Nothing is, I repeat, better worth seeing, nothing less often seen by the tourist; for it lies off the track. The Rock of Cashel is a lone steep hillock, sharply scarped, and rising out of the plain which stretches from Slievenamon to Slieve Phelim, and comprises in fact the rich land drained by the Suir. Such a spot was inevitably seized on for a stronghold, and from its earliest days Milesian rule centred here. To Cashel it was that St. Patrick came to convert the king of Munster, for Cashel was to the southern half of Ireland what Tara was to the northern. It was the heart of Munster, whence principalities radiated out. Thomond, North Munster, ran west from it into Clare, across the Shannon; Ormond, Oir Mumhan, East Munster, lay away from it towards Kilkenny and Eastern Tipperary; Desmond, Deas Mumhan, the great kingdom of South Munster, comprising Cork and Kerry, came to its walls, for theoretically the High Kingship of southern Ireland alternated between Thomond and Desmond. And away south-east, through the gap between Slievenamon and the Comeragh Mountains, you can see into Waterford, which in Irish was called the Deisi, falling into Desmond as a separate lordship.

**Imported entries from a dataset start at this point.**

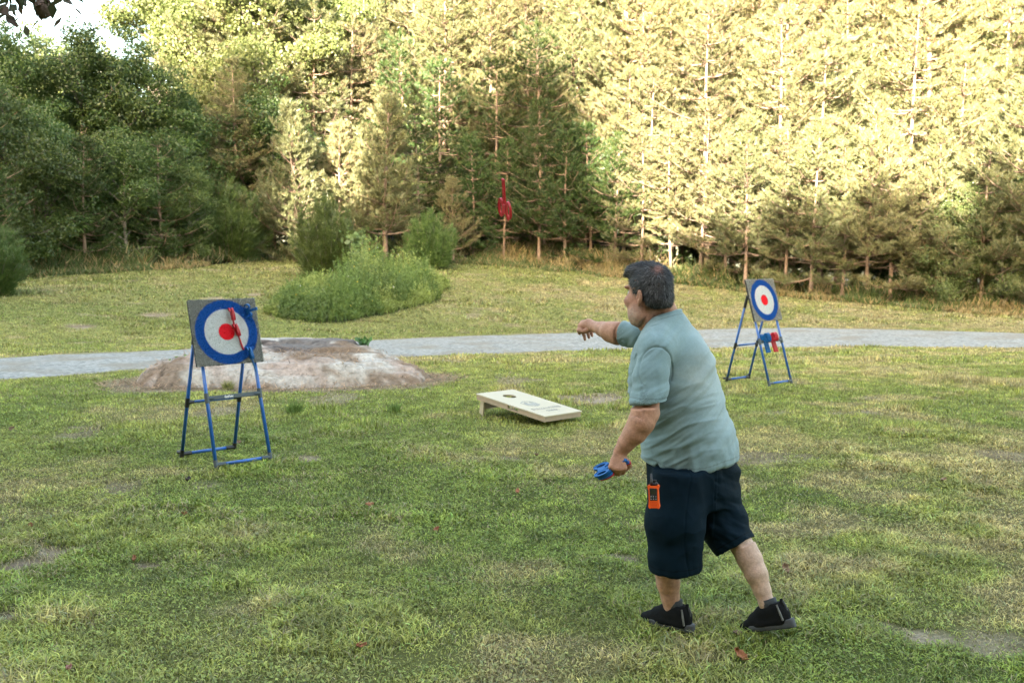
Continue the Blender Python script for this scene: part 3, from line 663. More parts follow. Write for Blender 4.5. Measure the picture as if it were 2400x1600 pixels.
def grass():
    rg = np.random.default_rng(9); VV3 = []; FF = []; CC = []; off = 0
    VV = []
    def zone(y0, y1, dens, L, W, curved, margin=1.32, wide=None):
        nonlocal off
        area = 0.5 * (y0 + y1) * (y1 - y0) * 2 * .5145 * margin + (y1 - y0) * .4; n = int(area * dens)
        y = np.sqrt(rg.uniform(y0 ** 2, y1 ** 2, n)); x = rg.uniform(-1, 1, n) * (y * .5145 * margin + .2)
        # clumping
        cl = fbm(x * 4.2, y * 4.2, 101, 3); m = bare(x, y); keep = rg.random(n) > np.clip(m * .80, 0, .97) 
        keep &= (road_mask(x, y) < -.04 + .25 * (rg.random(n) - .75)) & (y < treeline(x) + .6) & (rock(x, y) > -.12) & (island(x, y) > -.1)
        keep &= rg.random(n) < .6 + .9 * sstep(.25, .6, cl)
        x, y, cl = x[keep], y[keep], cl[keep]; n = len(x); z = ground(x, y) - .004
        tall = sstep(.56, .72, fbm(x * 1.3, y * 1.3, 111, 3)); c = lawn_color(x, y)
        sp = fbm(x * 7, y * 7, 121, 2); c = c * (.45 + 1.25 * sp)[:, None] * rg.uniform(.5, 1.6, (n, 1))
        straw = rg.random(n) < .05 + .8 * sstep(.35, .7, bare(x, y)) + .16 * sstep(.5, .65, fbm(x * 2.3, y * 2.3, 71, 3)); c = np.where(straw[:, None], np.array([.42, .35, .19]) * rg.uniform(.6, 1.2, (n, 1)), c)
        blue = (rg.random(n) < .10)[:, None]; c = np.where(blue, c * np.array([.75, 1.0, 1.1]), c)
        LL = L * (.75 + .6 * cl + 1.2 * tall) * (1 - .45 * sstep(.3, .7, bare(x, y))) * rg.uniform(.5, 1.3, n); WW = W * rg.uniform(.6, 1.5, n) * (1 + .25 * tall)
        # tufts share a splay centre so blades fan out
        a = rg.uniform(0, 6.283, n); sp_ = rg.uniform(.3, 1.6, n) * (1 - .35 * tall)
        hd = np.stack([np.cos(a), np.sin(a), 0 * a], -1); d = norm(hd * sp_[:, None] + np.array([0, 0, 1])); sd = norm(np.stack([-np.sin(a), np.cos(a), 0 * a], -1) + rdir(rg, n) * .5)
        b = np.stack([x, y, z], -1)
        if curved:
            V = np.empty((n, 5, 3)); h = sd * (WW / 2)[:, None]; mid = b + d * (LL * .55)[:, None]; d2 = norm(d + hd * .7 - np.array([0, 0, .45]))
            V[:, 0] = b - h * .7; V[:, 1] = b + h * .7; V[:, 2] = mid + h; V[:, 3] = mid - h; V[:, 4] = mid + d2 * (LL * .5)[:, None]
            i = np.arange(n)[:, None] * 5 + off
            FF.append(np.concatenate([i + [0, 1, 2], i + [0, 2, 3], i + [3, 2, 4]])); VV.append(V.reshape(-1, 3)); CC.append(np.repeat(c, 5, 0)); off += n * 5
        else:
            V, F = tris(b, d, sd, LL, WW * 1.3); FF.append(F + off); VV.append(V); CC.append(np.repeat(c, 3, 0)); off += len(V)
    zone(3.4, 6.5, 11000, .030, .0040, True)
    zone(6.5, 10, 6500, .031, .0055, True)
    zone(10, 16, 3400, .032, .009, False)
    zone(16, 27, 1100, .036, .016, False)
    zone(27, 45, 420, .05, .026, False)
    # clover and small round weeds near the camera
    n = 100000; y = np.sqrt(rg.uniform(3.4 ** 2, 11 ** 2, n)); x = rg.uniform(-1.25, 1.25, n) * (y * .5145)
    k = (fbm(x * 1.5, y * 1.5, 131, 3) > .44) & (bare(x, y) < .3) & (rock(x, y) > 0); x, y = x[k], y[k]; n = len(x); a = rg.uniform(0, 6.28, n)
    c0 = np.stack([x, y, ground(x, y) + rg.uniform(.008, .035, n)], -1); nr = norm(np.array([0, 0, 1]) + rdir(rg, n) * .7); d = norm(np.cross(nr, rdir(rg, n)))
    V, F = diamonds(c0, d, np.cross(nr, d), rg.uniform(.010, .026, n), rg.uniform(.008, .017, n)); 
    F3 = np.concatenate([F[:, [0, 1, 2]], F[:, [0, 2, 3]]]) + off
    cc = (lawn_color(x, y) * .62 + np.array([.05, .085, .012])) * rg.uniform(.55, 1.5, (n, 1))
    VV.append(V); FF.append(F3); CC.append(np.repeat(cc, 4, 0)); off += len(V)
    scatter_stuff('grass', np.concatenate(VV), np.concatenate(FF), M_GRASS, np.concatenate(CC))
grass()
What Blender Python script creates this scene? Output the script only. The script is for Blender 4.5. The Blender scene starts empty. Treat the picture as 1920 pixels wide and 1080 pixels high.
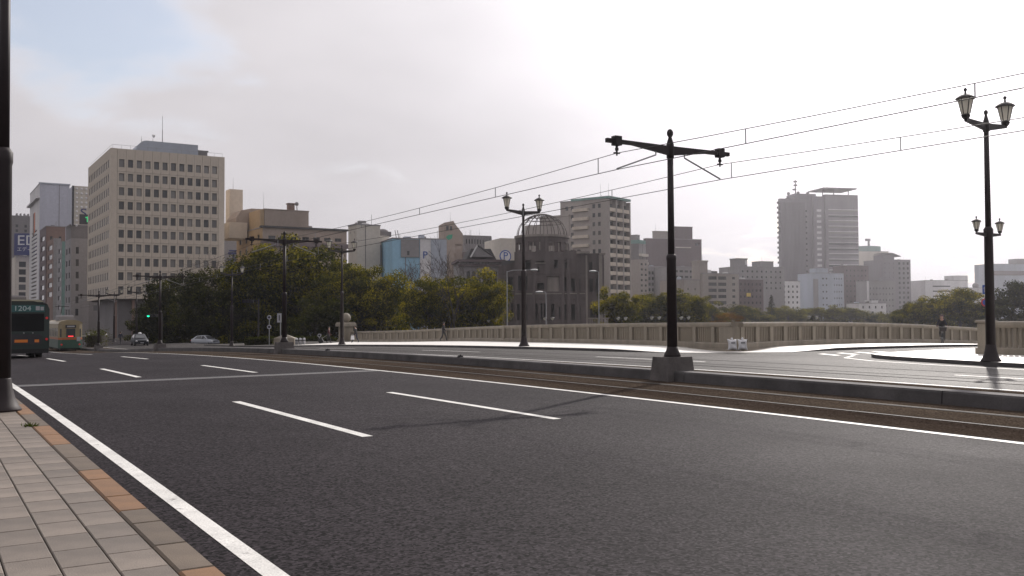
import bpy, math, random
import numpy as np
from mathutils import Matrix, Vector

S = bpy.context.scene
COL = S.collection
R_ = math.radians

# ------------------------------------------------------------------ camera
FPX, EYE, YAW, PITCH, ROLL = 1780.0, 1.5, R_(32.0), R_(1.8), R_(-0.3)
_fw = Vector((math.sin(YAW)*math.cos(PITCH), math.cos(YAW)*math.cos(PITCH), math.sin(PITCH)))
_r0 = Vector((math.cos(YAW), -math.sin(YAW), 0)); _u0 = _r0.cross(_fw)
_r = math.cos(ROLL)*_r0 + math.sin(ROLL)*_u0
_u = -math.sin(ROLL)*_r0 + math.cos(ROLL)*_u0
cam_data = bpy.data.cameras.new('camera')
cam_data.sensor_width = 36.0
cam_data.lens = 36.0*FPX/1920.0
cam_data.clip_start, cam_data.clip_end = 0.1, 6000.0
cam = bpy.data.objects.new('camera', cam_data); COL.objects.link(cam)
cam.matrix_world = Matrix(((_r.x, _u.x, -_fw.x, 0), (_r.y, _u.y, -_fw.y, 0), (_r.z, _u.z, -_fw.z, EYE), (0, 0, 0, 1)))
S.camera = cam

# ------------------------------------------------------------------ sun, sky, exposure
SUN_AZ, SUN_EL = R_(58.2), R_(30.5)          # azimuth measured from +Y towards +X
sun_dir = Vector((math.sin(SUN_AZ)*math.cos(SUN_EL), math.cos(SUN_AZ)*math.cos(SUN_EL), math.sin(SUN_EL)))
sd = bpy.data.lights.new('sun', 'SUN'); sd.energy = 4.0; sd.angle = R_(1.0); sd.color = (1.0, 0.94, 0.87)
sun = bpy.data.objects.new('sun', sd); COL.objects.link(sun)
sun.rotation_euler = sun_dir.to_track_quat('Z', 'Y').to_euler()
sun.location = (40, 30, 60)

W = bpy.data.worlds.new('World'); S.world = W; W.use_nodes = True
nt = W.node_tree; nt.nodes.clear(); L = nt.links
def N(t, **kw):
    n = nt.nodes.new(t)
    for k, v in kw.items(): setattr(n, k, v)
    return n
def mathn(op, a, b=None, clamp=False):
    n = N('ShaderNodeMath', operation=op); n.use_clamp = clamp
    for i, x in enumerate((a, b)):
        if x is None: continue
        if isinstance(x, (int, float)): n.inputs[i].default_value = x
        else: L.new(x, n.inputs[i])
    return n.outputs[0]
tc = N('ShaderNodeTexCoord')
sky = N('ShaderNodeTexSky', sky_type='NISHITA'); sky.sun_disc = False
sky.sun_elevation = SUN_EL; sky.sun_rotation = SUN_AZ
sky.air_density = 1.0; sky.dust_density = 1.6
nrm = N('ShaderNodeVectorMath', operation='NORMALIZE'); L.new(tc.outputs['Generated'], nrm.inputs[0])
dotn = N('ShaderNodeVectorMath', operation='DOT_PRODUCT'); L.new(nrm.outputs[0], dotn.inputs[0]); dotn.inputs[1].default_value = sun_dir
sep = N('ShaderNodeSeparateXYZ'); L.new(nrm.outputs[0], sep.inputs[0])
zz = mathn('MAXIMUM', sep.outputs['Z'], 0.0)
# direction flattened onto a cloud deck, so that clouds shrink towards the horizon
den = mathn('ADD', zz, 0.22)
cx = mathn('DIVIDE', sep.outputs['X'], den); cy = mathn('DIVIDE', sep.outputs['Y'], den)
comb = N('ShaderNodeCombineXYZ'); L.new(cx, comb.inputs[0]); L.new(cy, comb.inputs[1]); comb.inputs[2].default_value = 3.7
n1 = N('ShaderNodeTexNoise'); n1.inputs['Scale'].default_value = 2.3; n1.inputs['Detail'].default_value = 9; n1.inputs['Roughness'].default_value = 0.5
n1.inputs['Distortion'].default_value = 0.35
L.new(comb.outputs[0], n1.inputs['Vector'])
n2 = N('ShaderNodeTexNoise'); n2.inputs['Scale'].default_value = 2.6; n2.inputs['Detail'].default_value = 5; n2.inputs['Roughness'].default_value = 0.5
L.new(comb.outputs[0], n2.inputs['Vector'])
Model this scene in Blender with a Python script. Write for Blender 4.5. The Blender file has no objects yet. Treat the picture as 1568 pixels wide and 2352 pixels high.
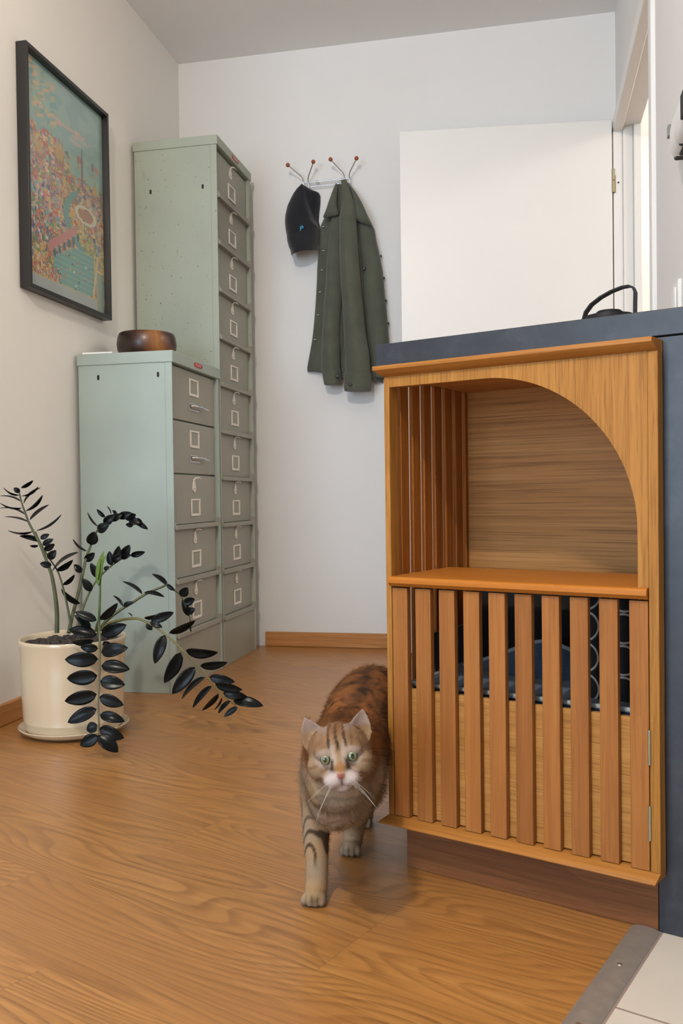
import bpy, bmesh, math, random
from mathutils import Vector, Matrix, noise as mnoise

random.seed(11)
S = bpy.context.scene
COL = S.collection
PI = math.pi

# ------------------------------------------------------------------ camera
def set_camera():
    yaw, pitch, roll, f = 0.20846, -0.01734, -0.01298, 2043.3
    fw = Vector((-math.sin(yaw)*math.cos(pitch), math.cos(yaw)*math.cos(pitch), math.sin(pitch)))
    rt = Vector((math.cos(yaw), math.sin(yaw), 0)); up = rt.cross(fw)
    rt2 = rt*math.cos(roll) + up*math.sin(roll)
    up2 = -rt*math.sin(roll) + up*math.cos(roll)
    cd = bpy.data.cameras.new('camera'); cam = bpy.data.objects.new('camera', cd); COL.objects.link(cam)
    cam.matrix_world = Matrix(((rt2.x, up2.x, -fw.x, 0), (rt2.y, up2.y, -fw.y, 0), (rt2.z, up2.z, -fw.z, .64), (0, 0, 0, 1)))
    cd.sensor_fit = 'VERTICAL'; cd.sensor_height = 24.0; cd.sensor_width = 16.0
    cd.lens = f/2352*24.0
    cd.clip_start = .02
    S.camera = cam
set_camera()

# ------------------------------------------------------------------ exposure, sky, lights
S.view_settings.view_transform = 'Standard'
S.view_settings.look = 'None'
S.view_settings.exposure = -0.2
S.view_settings.gamma = 1.0
w = bpy.data.worlds.new('sky'); S.world = w; w.use_nodes = True
bg = w.node_tree.nodes['Background']; bg.inputs[0].default_value = (.75, .86, 1.0, 1); bg.inputs[1].default_value = 1.0

def area(name, loc, aim, sx, sy, power, col, spread=PI):
    d = bpy.data.lights.new(name, 'AREA'); d.shape = 'RECTANGLE'; d.size = sx; d.size_y = sy; d.energy = power; d.color = col; d.spread = spread
    o = bpy.data.objects.new(name, d); COL.objects.link(o); o.location = loc
    o.rotation_euler = (Vector(aim)-Vector(loc)).to_track_quat('-Z', 'Y').to_euler()
    return o
def bulb(name, loc, r, power, col):
    d = bpy.data.lights.new(name, 'POINT'); d.shadow_soft_size = r; d.energy = power; d.color = col
    o = bpy.data.objects.new(name, d); COL.objects.link(o); o.location = loc
    return o
WIN_P, LAMP_P, HALL_P, SIDE_P, DEEP_P = 124, 128, 6, 27, 40
area('window_daylight', (-2.1, -2.72, 1.20), (-1.8, 3.0, .9), 1.9, 2.1, WIN_P, (.60, .79, 1.0))
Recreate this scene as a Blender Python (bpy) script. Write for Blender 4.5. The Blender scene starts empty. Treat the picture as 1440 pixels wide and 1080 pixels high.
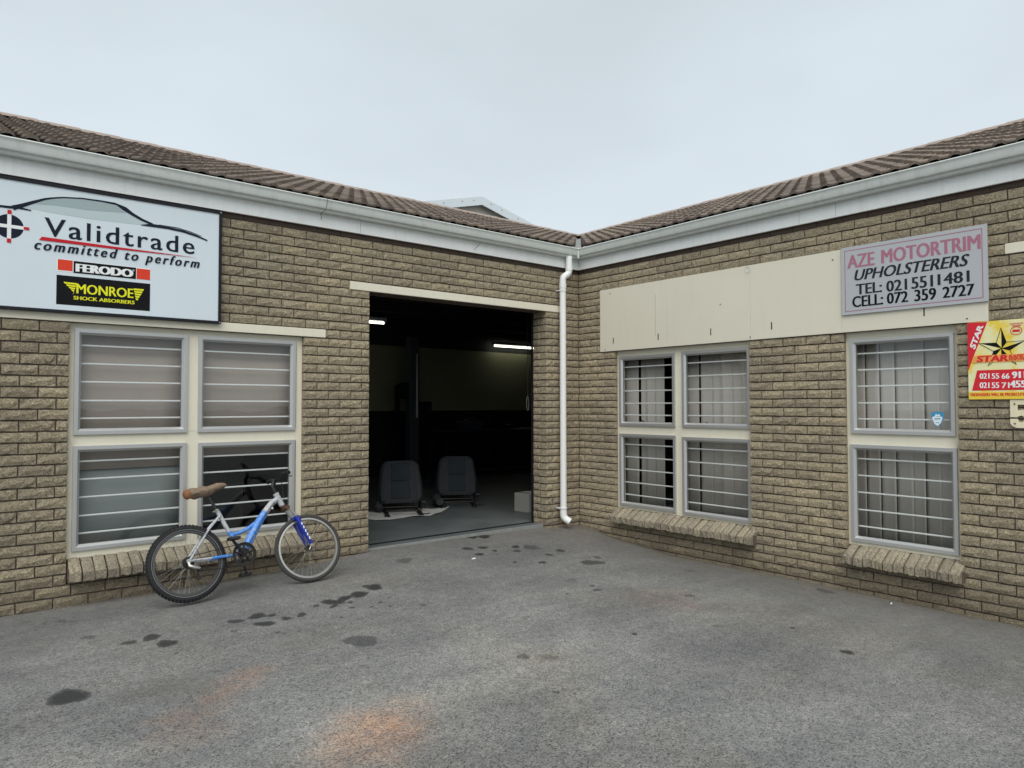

This rock is crowned with buildings that speak of war and peace, but of peace rather than war. There stands intact Cormac's Chapel, finest example of Irish building in the pre-Norman style; round-arched, solid, barrel-roofed, decorated with string-courses of dogtooth moulding. Beside it is the great cathedral built by the O'Brien lord of Thomond, cathedral and fortress in one; unroofed now, dismantled, and ruinous, yet hardly beyond reach of repair, since the choir was used as a cathedral till the latter part of the eighteenth century. Then an archbishop got an Act of Parliament authorizing him to unroof it and providing a regiment of soldiers to execute the work. Archbishop Price's reason for such an enterprise may not seem wholly conclusive; he liked—good easy man—to drive in comfortable state to his cathedral door, and no coach and horses could conveniently ascend the winding path up the Rock.
Beside the cathedral is the tall Round Tower, and on the north side of the Rock, many remains of choir schools and other monastic buildings. On the level plain and in the town are other monasteries ruined yet not wholly shorn of their splendour; and within a few miles, Holycross Abbey and Athassel speak of the wealth and culture which were destroyed in this rich land of the Golden Vale.
But the Rock itself, standing up there, crowned with such a group of buildings as no other of Ireland's high places can parallel, is the true object of pilgrimage; and the view from it over the Golden Vale, to the noble Galtee peaks and pinnacles due south of you, and the long waving line of Comeragh Mountains which runs continuously east from them along the valley of the Suir, is a prospect worth long journeying. Nor is that all. Slievenamon rises dome-shaped from the eastern plain, a gap between it and the outlying spurs of Comeragh showing where the Suir, headed off its southward course by Galteemore, finds a way eastward to the sea: and to the north beyond the plain is the far-off range of Slievebloom, dividing Leinster from the Shannon; and nearer towards Athlone and the Shannon are the low hills with the Devil's Bit nipped out of the top of them.